#producing digital literature. 1

A threefold quest into digital literature.

What we expect from digital literature is not connected to mere technology.

Take me on for a ride into one of the last undiscovered parts of the world beside the deep sea: the digital world. Or so it was said. And so I have to say here: I have severe doubts about “what” digital literature actually is. Last year the organizers of ELO conference (“Electronic Literature Organization”), an event created and held by experts for digital literature, proclaimed the end of digital literature. Obviously the experts on digital literature tune in smoothly, in a song of the dead. Apart from this always being a dramaturgical move to subsequently resurrect the once believed dead, I strongly suggest that we should take into account that “electronic literature” is a medium-based category – and as that it cannot die as long as the medium is in use. The hype may be over but that is only connected to trends and fashion. Insofar as it does not seem to go any further in this genre at the moment, or so they say,  it is true that computer-based products have lost their initial enigma which ruled from the eighties to the noughties.

A few weeks ago I went to a talk about digital poetry. Digital literature was in academical terms to be defined as the literature that depends in production and reception on computer-based technology (Jörgen Schäfer). What Schäfer said there actually identifies conceptual literature as being computer-based technology. The latter is interchangeable.

What if digitally produced literature is not only bound to be high-quality literature but instantenous, visual and performative? I would rather like to dive into the possibilities that come from digital means. The term “digital literature” is broad and it is sometimes sticky. In this threefold hopping on and off the intersections of the internet and following the dead links into nirvana and coming back, I will focus though on how digital literature is actually produced in apps and software, on websites and in networks, on- and offline (Here is what I leave out). I will present some mainly randomly chosen works that I came across and address them with the questions: What are the conditions and how does it work? To finally answer the question: What kinds of digital literatures are there? And is digital literature just a term to summarize technology-driven literature?

That may be a strange way to start out but let me show you some examples  of what digital literature is NOT. David Bowie, for example, used cut-up techniques on a computer that cut his phrases randomly into bits to inspire him, to write his lyrics. Nobody would even think of connecting that to digital literature. Andy Warhols demonization of the Amiga was staged publicly on TV in the eighties when he created his works instantly and publicly. And now Kenneth Goldsmith is making money as an approbation poet – or is he still an installation artist? Who knows.

These are all examples that use computational software to do age-old methods such as permutation or copying.

But anyway, does that not already sound out-dated enough?

Yeah, of course the digital revolution has changed the way we produce and perceive literature greatly. But it not only has changed us but reverses around itself so rapidly and with such a high magnitude that keeping up has indeed become impossible. Who will read all the instabooks, twitblogs, platphones, gardening games and get to watch all the artistic output?

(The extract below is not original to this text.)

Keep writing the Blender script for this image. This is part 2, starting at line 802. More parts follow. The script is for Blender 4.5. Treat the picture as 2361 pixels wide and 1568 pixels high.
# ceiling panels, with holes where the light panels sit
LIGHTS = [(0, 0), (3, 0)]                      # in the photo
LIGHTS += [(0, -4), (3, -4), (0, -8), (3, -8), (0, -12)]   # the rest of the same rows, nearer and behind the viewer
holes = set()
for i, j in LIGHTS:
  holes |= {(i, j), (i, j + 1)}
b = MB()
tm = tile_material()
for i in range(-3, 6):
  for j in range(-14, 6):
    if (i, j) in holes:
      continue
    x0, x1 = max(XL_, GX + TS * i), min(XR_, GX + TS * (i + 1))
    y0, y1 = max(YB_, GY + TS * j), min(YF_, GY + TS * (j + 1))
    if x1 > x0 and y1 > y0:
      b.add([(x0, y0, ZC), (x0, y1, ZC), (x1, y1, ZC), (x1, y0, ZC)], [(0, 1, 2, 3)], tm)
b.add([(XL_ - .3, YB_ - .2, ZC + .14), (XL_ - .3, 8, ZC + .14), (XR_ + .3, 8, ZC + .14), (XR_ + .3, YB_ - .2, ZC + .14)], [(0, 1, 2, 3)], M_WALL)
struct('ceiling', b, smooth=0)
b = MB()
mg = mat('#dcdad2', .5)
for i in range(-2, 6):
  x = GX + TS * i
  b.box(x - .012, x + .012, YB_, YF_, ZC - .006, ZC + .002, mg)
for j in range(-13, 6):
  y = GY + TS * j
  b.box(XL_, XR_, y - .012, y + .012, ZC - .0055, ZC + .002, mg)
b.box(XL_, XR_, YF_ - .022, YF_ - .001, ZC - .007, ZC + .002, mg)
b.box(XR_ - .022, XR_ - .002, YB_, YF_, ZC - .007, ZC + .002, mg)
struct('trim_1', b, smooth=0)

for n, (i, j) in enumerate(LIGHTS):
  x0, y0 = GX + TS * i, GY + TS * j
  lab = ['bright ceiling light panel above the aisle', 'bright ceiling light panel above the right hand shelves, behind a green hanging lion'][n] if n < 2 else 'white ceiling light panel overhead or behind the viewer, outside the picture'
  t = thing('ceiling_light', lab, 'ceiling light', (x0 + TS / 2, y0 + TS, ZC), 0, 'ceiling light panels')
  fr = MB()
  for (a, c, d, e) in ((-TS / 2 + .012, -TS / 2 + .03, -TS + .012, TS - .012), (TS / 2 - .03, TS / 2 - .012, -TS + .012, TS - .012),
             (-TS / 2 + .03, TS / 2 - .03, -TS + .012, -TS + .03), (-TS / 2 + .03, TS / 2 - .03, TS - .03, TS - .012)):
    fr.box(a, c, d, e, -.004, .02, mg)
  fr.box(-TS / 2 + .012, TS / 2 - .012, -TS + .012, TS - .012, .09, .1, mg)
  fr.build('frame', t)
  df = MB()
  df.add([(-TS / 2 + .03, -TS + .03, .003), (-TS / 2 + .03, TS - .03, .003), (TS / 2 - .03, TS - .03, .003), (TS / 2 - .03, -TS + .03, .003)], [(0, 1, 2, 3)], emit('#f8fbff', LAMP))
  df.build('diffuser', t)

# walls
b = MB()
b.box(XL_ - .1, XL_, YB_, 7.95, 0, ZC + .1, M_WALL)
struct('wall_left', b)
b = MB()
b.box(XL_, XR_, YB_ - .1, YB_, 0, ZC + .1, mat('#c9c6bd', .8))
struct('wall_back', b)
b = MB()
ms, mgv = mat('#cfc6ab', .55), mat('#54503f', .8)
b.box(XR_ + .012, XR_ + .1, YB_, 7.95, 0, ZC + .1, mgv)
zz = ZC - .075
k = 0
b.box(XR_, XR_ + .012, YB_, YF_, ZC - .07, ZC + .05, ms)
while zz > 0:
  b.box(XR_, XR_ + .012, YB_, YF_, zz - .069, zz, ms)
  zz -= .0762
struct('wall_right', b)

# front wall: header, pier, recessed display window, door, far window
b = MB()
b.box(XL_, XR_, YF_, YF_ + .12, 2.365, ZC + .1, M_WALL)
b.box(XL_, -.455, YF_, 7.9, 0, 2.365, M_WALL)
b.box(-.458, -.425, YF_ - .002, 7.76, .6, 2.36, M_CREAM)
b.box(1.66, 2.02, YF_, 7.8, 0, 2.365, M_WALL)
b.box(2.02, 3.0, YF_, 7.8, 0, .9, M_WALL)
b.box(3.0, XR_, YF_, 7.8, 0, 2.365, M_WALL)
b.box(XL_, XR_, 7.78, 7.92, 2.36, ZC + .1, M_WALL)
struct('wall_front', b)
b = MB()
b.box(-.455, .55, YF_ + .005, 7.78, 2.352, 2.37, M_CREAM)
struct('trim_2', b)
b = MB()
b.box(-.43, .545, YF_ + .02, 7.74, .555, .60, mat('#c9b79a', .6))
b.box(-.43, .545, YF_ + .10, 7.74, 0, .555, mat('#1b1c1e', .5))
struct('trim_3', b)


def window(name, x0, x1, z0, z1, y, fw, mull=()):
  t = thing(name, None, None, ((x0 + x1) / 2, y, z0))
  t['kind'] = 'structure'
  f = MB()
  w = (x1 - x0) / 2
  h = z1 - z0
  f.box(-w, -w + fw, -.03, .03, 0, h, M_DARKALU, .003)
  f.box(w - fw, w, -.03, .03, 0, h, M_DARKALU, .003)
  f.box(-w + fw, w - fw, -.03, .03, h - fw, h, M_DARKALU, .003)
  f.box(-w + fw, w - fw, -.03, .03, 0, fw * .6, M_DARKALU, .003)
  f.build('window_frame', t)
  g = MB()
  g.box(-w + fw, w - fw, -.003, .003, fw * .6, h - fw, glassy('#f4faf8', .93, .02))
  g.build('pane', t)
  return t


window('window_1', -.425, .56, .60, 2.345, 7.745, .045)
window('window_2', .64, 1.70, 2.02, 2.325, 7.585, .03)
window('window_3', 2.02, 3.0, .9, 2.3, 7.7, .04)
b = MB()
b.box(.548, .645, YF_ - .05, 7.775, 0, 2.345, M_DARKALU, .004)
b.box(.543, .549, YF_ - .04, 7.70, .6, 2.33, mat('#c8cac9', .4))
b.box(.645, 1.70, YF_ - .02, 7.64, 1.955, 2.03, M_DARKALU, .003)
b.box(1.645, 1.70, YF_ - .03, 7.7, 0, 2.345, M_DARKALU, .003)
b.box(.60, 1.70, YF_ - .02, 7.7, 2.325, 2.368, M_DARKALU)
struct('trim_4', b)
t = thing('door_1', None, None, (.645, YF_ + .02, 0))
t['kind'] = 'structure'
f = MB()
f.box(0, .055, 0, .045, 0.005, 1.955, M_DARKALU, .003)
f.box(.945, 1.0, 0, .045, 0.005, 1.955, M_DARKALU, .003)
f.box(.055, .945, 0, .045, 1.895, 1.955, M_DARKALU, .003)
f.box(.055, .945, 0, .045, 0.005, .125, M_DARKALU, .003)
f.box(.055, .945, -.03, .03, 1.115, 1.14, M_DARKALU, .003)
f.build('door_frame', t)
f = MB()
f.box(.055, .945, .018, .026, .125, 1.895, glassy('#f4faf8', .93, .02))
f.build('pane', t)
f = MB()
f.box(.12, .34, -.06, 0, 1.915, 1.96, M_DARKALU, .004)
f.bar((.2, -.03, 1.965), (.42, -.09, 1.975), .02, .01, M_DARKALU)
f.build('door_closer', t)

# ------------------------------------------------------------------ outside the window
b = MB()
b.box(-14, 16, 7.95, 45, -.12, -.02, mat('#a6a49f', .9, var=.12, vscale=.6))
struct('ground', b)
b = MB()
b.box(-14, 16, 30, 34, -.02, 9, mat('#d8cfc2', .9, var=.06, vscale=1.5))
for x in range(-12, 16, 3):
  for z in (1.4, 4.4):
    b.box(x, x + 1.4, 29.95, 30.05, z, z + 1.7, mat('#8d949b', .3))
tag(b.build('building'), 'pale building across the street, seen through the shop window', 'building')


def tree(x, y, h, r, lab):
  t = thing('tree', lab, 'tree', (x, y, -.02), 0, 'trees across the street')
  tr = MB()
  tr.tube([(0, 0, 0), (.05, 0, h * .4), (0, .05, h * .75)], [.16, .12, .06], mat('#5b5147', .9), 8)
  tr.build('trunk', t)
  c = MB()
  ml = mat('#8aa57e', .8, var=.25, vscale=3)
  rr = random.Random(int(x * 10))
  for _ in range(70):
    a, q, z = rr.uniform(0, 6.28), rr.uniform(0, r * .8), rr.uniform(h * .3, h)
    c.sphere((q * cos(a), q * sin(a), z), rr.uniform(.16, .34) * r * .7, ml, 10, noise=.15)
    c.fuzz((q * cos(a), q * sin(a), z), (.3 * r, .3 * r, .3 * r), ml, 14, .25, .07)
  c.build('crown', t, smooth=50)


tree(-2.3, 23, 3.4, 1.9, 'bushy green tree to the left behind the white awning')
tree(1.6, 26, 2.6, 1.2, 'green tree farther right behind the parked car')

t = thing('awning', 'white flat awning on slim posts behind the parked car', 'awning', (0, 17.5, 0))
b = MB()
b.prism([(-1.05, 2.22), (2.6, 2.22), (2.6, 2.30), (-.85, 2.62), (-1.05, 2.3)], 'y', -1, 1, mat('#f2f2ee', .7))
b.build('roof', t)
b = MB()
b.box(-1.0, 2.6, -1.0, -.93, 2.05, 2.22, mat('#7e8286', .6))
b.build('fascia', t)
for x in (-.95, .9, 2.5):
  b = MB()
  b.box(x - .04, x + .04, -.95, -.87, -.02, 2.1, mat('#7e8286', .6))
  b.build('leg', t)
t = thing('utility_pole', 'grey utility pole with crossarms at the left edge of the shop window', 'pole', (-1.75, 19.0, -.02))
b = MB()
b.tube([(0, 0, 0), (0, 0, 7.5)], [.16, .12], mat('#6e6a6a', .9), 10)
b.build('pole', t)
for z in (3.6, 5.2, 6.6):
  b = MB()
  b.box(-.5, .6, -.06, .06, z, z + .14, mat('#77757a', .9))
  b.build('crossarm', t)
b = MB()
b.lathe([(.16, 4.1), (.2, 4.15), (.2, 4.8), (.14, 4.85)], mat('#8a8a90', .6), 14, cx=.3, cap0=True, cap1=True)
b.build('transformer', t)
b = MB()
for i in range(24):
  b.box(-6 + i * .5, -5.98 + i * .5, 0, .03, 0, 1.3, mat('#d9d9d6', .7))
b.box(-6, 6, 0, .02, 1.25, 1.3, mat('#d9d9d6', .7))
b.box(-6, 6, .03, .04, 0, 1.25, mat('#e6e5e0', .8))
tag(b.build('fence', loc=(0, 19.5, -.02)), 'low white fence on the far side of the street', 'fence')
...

And anyway, who wants to keep up? There is still a fascination at work, I guess, with the internet as a democratized medium. Or is it the internet and tech community which stylized himself (for example something you could use against coded poetry)?

Even though the internet is not the space for freedom of speech, or that of identity but quite strictly regulated, even though new technology and programmers are so very expensive that it can even broaden the wealth gap and even though other services like geo-location helps to rudely harm common decency/privacy laws it is still intriguing which kinds of phenomena arise from there. I am not readdressing a fascination of the cruel and creative but I want to say that these political issues are equally important and intrinsic parts of digital literature.

Digital. What can that mean?

Continue reading: part 2

Photo credits: Davis Lisboa, “International Davis Museum Blue (Google Map Pin), 2015, JPEG document, 6000 × 4000, http://www.davislisboa.com and http://www.davismuseum.com

 

2 thoughts on “#producing digital literature. 1”

  1. Hello JULIA SHIMURA

    I found my artwork entitled “”INTERNATIONAL DAVIS MUSEUM BLUE (GOOGLE MAPS PIN)” published in this page, without the right description and without my authorization.

    For this reason, please, include the right info in the photo credit:

    Davis Lisboa, “International Davis Museum Blue (Google Map Pin), 2015, JPEG document, 6000 × 4000,

    And please, create two links to my websites:

    http://www.davislisboa.com and
    http://www.davismuseum.com

    Thank you for understanding.

    Best regards.

    1. Hi Davis Lisboa,

      Thanks for your comment and the information. I am terribly sorry that we didn’t correctly credit your work! We are ourselves an artist-run project, so we like to give artists the right credits and support them. Please excuse us that we made a mistake. We are eager to correct these.

      Thank you for your understanding and letting us use this photo!! We appreciate it!!